Kathryn Stockett’s beautiful debut novel, The Help, is told masterfully by three narrators: Aibileen, an older woman who has a habit of finding a new family to work for once the children get to be 5-7 years old (because that’s when they stop treating her like she’s one of the family and start treating her like black woman); Minny, a short, fiery woman who can’t hold her tongue often enough; and Miss Phelan, who is called Miss Skeeter because of her appearance and wants to be a writer and get out from under her mother’s thumb. The novel starts and ends with Aibileen, who has a strong accent when speaking but writes beautiful prose. She has been writing her prayers for years, due to some encouragement she received from a teacher. If she could only go to the white library to check out the good books, she’d be in heaven.

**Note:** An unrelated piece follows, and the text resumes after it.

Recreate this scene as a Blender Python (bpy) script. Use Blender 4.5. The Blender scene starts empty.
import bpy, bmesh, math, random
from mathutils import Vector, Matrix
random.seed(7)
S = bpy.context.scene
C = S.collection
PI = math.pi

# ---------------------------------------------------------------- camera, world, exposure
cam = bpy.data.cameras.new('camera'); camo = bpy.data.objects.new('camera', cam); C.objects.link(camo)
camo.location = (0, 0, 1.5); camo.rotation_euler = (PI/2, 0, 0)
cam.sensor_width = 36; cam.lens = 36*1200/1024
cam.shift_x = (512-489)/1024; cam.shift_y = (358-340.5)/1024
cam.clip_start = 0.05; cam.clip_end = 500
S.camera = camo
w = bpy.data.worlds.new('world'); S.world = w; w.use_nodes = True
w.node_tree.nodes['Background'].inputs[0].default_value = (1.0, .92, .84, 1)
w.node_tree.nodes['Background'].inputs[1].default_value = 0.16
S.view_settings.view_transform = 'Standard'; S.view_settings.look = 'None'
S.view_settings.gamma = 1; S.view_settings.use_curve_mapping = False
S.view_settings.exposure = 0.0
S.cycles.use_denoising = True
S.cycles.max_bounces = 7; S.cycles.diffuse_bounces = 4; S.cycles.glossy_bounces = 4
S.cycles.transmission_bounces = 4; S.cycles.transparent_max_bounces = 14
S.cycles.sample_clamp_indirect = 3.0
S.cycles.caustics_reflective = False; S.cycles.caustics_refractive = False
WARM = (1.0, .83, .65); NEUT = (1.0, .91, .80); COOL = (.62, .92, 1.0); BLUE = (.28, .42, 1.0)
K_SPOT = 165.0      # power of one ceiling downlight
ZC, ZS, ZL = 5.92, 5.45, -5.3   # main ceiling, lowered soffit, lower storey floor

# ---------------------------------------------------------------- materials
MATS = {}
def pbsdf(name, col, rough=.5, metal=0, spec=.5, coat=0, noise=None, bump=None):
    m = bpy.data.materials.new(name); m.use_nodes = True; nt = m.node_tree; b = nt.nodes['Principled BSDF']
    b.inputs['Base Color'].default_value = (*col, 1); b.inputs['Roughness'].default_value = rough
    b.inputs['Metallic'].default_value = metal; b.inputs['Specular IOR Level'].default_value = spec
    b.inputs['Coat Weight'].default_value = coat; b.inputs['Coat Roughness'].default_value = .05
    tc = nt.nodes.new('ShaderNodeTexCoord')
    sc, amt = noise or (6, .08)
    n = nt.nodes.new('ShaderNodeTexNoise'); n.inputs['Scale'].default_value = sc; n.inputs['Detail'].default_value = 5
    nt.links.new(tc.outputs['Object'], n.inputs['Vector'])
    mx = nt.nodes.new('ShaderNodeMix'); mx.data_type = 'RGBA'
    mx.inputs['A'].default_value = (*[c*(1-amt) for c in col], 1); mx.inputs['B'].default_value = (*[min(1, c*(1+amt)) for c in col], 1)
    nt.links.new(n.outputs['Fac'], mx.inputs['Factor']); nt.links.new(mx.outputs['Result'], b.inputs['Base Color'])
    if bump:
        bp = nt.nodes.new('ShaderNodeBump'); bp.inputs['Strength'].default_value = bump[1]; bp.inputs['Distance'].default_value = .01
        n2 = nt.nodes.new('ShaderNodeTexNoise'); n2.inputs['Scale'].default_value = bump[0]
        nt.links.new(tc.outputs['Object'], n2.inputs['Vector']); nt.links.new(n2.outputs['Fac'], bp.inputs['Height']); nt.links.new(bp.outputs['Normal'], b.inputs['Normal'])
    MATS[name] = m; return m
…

Aibileen is old friends with Minny, who loses her job near the beginning of the story. She helps Minny get a new job, dodge the wrath of the book’s main villain who doesn’t want her to get any job, and thus set up a major conflict in the story. If it gets out that Minny is working for someone after being fired by Hilly Holbrook, Hilly will first use lies, then use social pressure, to force the person to dismiss her and maybe run her out of town.
Kathryn Stockett has a beautiful, rich story in The Help. Her characters are people you likely know. Little details emerge even in the final few pages that open up the people in this version of Jackson, Miss. Her writing is unpretentious; her setting like the other side of town.